Set down the material exactly as given, please, from its first line through the line that includes "return -x * SN + y * CS".

## Begin

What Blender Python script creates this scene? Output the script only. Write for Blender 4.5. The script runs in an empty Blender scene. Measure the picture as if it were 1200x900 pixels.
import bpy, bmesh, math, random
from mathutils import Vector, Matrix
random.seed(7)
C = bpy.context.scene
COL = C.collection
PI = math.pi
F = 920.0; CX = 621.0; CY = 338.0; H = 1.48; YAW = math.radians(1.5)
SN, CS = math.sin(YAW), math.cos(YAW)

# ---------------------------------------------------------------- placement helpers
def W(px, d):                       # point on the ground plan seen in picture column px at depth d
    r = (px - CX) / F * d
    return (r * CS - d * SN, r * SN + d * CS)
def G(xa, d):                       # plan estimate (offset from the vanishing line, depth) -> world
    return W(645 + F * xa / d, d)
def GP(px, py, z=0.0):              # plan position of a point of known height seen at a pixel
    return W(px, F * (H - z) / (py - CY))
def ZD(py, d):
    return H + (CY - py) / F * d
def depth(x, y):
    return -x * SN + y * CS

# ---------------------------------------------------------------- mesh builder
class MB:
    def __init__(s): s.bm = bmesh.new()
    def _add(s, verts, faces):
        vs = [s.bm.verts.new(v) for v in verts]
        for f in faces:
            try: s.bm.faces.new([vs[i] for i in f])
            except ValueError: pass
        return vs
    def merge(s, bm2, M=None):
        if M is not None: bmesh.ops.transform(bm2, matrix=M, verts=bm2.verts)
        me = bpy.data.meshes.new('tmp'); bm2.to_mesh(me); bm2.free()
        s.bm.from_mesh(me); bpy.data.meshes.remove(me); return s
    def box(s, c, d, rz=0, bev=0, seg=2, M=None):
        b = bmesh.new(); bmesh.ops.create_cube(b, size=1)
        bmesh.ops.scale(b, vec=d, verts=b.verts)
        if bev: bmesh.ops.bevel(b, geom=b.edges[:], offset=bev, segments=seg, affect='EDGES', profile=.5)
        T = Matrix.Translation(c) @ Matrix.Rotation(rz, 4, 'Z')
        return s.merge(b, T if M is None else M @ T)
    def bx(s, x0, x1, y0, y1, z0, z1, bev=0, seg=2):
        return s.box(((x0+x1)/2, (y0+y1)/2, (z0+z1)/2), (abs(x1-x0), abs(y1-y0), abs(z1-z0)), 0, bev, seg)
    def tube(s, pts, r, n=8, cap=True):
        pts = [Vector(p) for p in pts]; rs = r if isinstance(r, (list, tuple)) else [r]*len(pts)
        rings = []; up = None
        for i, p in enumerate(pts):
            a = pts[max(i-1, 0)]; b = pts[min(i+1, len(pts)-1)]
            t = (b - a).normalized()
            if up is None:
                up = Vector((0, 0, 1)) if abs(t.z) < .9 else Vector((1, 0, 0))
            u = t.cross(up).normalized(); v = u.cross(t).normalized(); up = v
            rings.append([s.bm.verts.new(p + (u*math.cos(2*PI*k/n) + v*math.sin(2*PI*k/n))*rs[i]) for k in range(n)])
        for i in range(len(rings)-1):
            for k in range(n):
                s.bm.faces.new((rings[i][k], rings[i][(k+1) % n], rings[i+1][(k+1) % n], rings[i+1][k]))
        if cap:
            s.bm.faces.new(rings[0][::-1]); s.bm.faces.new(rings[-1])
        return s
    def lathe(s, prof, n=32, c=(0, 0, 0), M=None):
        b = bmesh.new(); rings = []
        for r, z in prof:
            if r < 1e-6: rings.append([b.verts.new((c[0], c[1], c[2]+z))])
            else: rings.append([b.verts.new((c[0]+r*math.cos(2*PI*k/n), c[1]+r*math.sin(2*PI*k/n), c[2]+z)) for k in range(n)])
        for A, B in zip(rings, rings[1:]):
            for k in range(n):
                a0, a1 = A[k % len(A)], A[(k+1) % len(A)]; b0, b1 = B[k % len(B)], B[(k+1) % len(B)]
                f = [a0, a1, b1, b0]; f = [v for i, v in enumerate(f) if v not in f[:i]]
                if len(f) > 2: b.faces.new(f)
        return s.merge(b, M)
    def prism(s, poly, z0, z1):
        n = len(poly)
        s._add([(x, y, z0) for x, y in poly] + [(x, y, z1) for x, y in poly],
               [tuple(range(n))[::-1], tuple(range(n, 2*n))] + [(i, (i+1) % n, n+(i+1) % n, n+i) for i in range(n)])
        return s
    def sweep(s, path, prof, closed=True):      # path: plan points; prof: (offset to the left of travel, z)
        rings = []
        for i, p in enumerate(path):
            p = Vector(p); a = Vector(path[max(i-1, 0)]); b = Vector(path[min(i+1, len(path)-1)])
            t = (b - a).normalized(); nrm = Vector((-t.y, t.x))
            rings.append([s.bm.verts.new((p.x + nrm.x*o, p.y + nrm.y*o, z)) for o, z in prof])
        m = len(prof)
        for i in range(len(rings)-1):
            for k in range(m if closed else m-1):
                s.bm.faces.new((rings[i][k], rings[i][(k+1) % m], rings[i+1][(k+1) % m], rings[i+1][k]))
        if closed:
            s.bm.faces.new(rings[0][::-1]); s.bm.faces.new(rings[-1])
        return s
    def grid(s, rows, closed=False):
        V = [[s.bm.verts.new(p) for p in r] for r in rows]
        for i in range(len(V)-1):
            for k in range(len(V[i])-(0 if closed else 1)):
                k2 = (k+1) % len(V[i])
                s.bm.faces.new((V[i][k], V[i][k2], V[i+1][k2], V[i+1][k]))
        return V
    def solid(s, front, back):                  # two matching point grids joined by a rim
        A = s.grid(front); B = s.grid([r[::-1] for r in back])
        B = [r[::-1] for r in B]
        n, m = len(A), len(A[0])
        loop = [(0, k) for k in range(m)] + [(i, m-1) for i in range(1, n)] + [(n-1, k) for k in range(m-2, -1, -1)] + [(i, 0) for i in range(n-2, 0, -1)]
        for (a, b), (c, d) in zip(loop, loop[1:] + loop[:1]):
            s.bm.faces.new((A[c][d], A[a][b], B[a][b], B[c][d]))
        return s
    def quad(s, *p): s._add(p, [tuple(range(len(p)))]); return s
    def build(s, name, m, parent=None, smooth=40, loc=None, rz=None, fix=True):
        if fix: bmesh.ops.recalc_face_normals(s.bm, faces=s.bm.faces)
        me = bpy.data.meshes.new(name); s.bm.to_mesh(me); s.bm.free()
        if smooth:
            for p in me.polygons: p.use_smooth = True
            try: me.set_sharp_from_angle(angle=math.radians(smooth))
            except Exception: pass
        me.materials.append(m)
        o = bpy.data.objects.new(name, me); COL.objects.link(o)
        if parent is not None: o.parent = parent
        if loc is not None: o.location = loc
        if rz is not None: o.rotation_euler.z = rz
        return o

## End

#### THE RESPONSE
What Blender Python script creates this scene? Output the script only. Write for Blender 4.5. The script runs in an empty Blender scene. Measure the picture as if it were 1200x900 pixels.
import bpy, bmesh, math, random
from mathutils import Vector, Matrix
random.seed(7)
C = bpy.context.scene
COL = C.collection
PI = math.pi
F = 920.0; CX = 621.0; CY = 338.0; H = 1.48; YAW = math.radians(1.5)
SN, CS = math.sin(YAW), math.cos(YAW)

# ---------------------------------------------------------------- placement helpers
def W(px, d):                       # point on the ground plan seen in picture column px at depth d
    r = (px - CX) / F * d
    return (r * CS - d * SN, r * SN + d * CS)
def G(xa, d):                       # plan estimate (offset from the vanishing line, depth) -> world
    return W(645 + F * xa / d, d)
def GP(px, py, z=0.0):              # plan position of a point of known height seen at a pixel
    return W(px, F * (H - z) / (py - CY))
def ZD(py, d):
    return H + (CY - py) / F * d
def depth(x, y):
    return -x * SN + y * CS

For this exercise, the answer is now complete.